Here one has to ask what Faye's philosophy of reading is. Here is the structure of Faye's argument. Heidegger is a Nazi. People who read Heidegger can be contaminated and polluted by Heidegger's books even if they are unaware of it. Start reading Heidegger and you end up getting influenced by every aspect of his thought. You are critically incapable of critically evaluating and sifting through his books, taking only what you find valuable and rejecting that which you find nonsensical. In other words, Faye imagines that readers are idiots. It is almost a purity and taboo philosophy of reading, whereby anything you read is going to force you to certain beliefs. Read a book and you are helpless as the contents forcibly take over your brain turning you into a philosophy zombie.
There are so many absurdities inherent in Faye's way of assessing both Heidegger and the reading of Heidegger that it is hard to know where to begin in refuting him. First, let's take a purely historical question. Has the reading of Heidegger led to widespread right wing thought? Well, let's look at this in two ways.
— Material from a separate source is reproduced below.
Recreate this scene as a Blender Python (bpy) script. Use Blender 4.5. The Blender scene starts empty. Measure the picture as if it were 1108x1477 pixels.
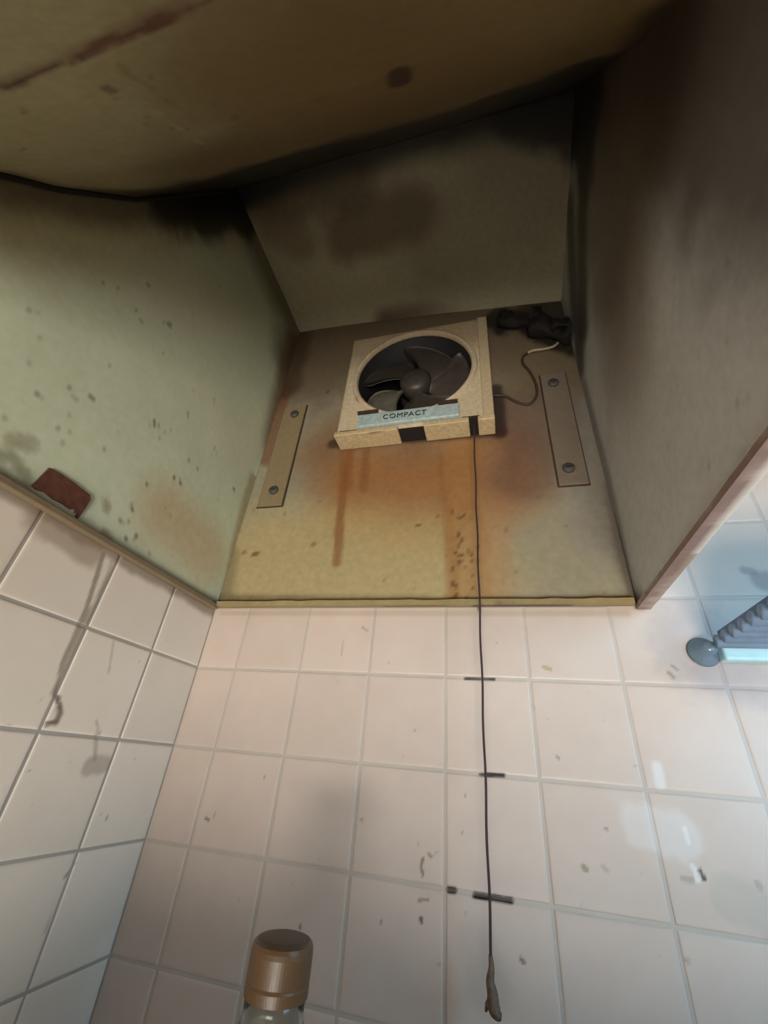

One is to look at the major strains of right wing thought over the past fifty or sixty years to ask which have been influenced by Heidegger. Now, it is possible that there has been some of this in France (I'm not conversant with the finer nuances of French thought), but in the Anglo-American world Heidegger is not a mainstay of right wing thought. The only one of his students who has had a major impact on the Right is Leo Strauss, who parted company with Heidegger to a greater extent than even someone like Herbert Marcuse or Emmanuel Levinas. On the other hand, the Vienna School - people like Ludwig von Mises and Friedrich von Hayek - who have little in common with Heidegger, have exerted an immense influence on the Right. The flipside of this is to look at those who study Heidegger. Is there even the tiniest shred of evidence that reading Heidegger leads to right wing thinking? I would assert that there is none whatsoever. There simply is no correlation - at least in the Anglo-American world - between reading Heidegger or even being strongly influenced by Heidegger and holding even moderate Right Wing political opinions, let alone reactionary Right Wing opinions like Nazism.
Faye also fails to grasp what people find appealing and compelling in Heidegger's thought. I personally find Heidegger extremely impressive in combating a Cartesian view of knowledge. Faye sees this as the epitome of objectivity, but I agree with Heidegger that Descartes posits bizarrely artificial conditions for determining knowledge. The thought experiments in the MEDITATIONS do not lead to knowledge, but abstract from the real conditions of life and ignore what it really means to know things in actual existence. Heidegger's anti-Cartesianism is extremely impressive and does not lead to the right wing political extremism that Faye so passionately fears. If you have not read Heidegger but read Faye as your first introduction to him, you would come away with an utterly bizarre, incomplete view of Heidegger's thought.
Here is the thing: if you read any of a number of books in the Anglo-American Heidegger school you will not ANYWHERE find the right wing monsters that Faye imagines Heidegger is producing. I mean, actually read books on Heidegger to see what people are taking from him and you will sense a vast gap between what people are actually getting from his work and what Faye so passionately fears. Faye seems to be engaging in an ornate, bizarre fantasy. I mean, read at random any book on Heidegger's philosophy instead of his political affiliations and you'll not get anything like you find in Faye. None of the books I've read contain anything even remotely like the kinds of people Faye thinks are being created by Heidegger's books. Test this. Read books like: Rudiger Safranski's MARTIN HEIDEGGER: BEYOND GOOD AND EVIL (a German biography which is one of the best overall resources on Heidegger's Nazism, but still finds lots to value in his thought); Richard Polt's HEIDEGGER: AN INTRODUCTION; Charles Guignon's HEIDEGGER AND THE PROBLEM OF KNOWLEDGE, John Richardson's EXISTENTIAL EPISTEMOLOGY: A HEIDEGGERIAN CRITIQUE OF THE CARTESIAN PROJECT; Hubert Dreyfus's BEING-IN-THE-WORLD: A COMMENTARY ON HEIDEGGER'S BEING AND TIME, DIVISION 1; or Herman Philipse's HEIDEGGER'S PHILOSOPHY OF BEING (significant because Faye lists him among the "critics" of Heidegger in his bibliography). The gap between what Faye hints that people will take from Heidegger and what they are obviously taking is chasmic - I mean like the Grand Canyon. Faye describes a reader of Heidegger that simply does not exist and has never existed. Right Wingers in the United States get their inspiration from entirely different sources. And you simply don't encounter people who say things like, "Well I became a conservative from reading BEING AND TIME."
I could go on. While I enjoyed reading about some less widely discussed aspects of Heidegger's thought, the many excesses of reasoning, his determination to damn Heidegger any way he can, and his absolutely bizarre assumption about what the reading of Heidegger can and might lead to render this one of the most absurd "philosophy" books ever written. I appreciate being better informed about Heidegger's Nazi beliefs, but I otherwise consider this book to be an utter farce.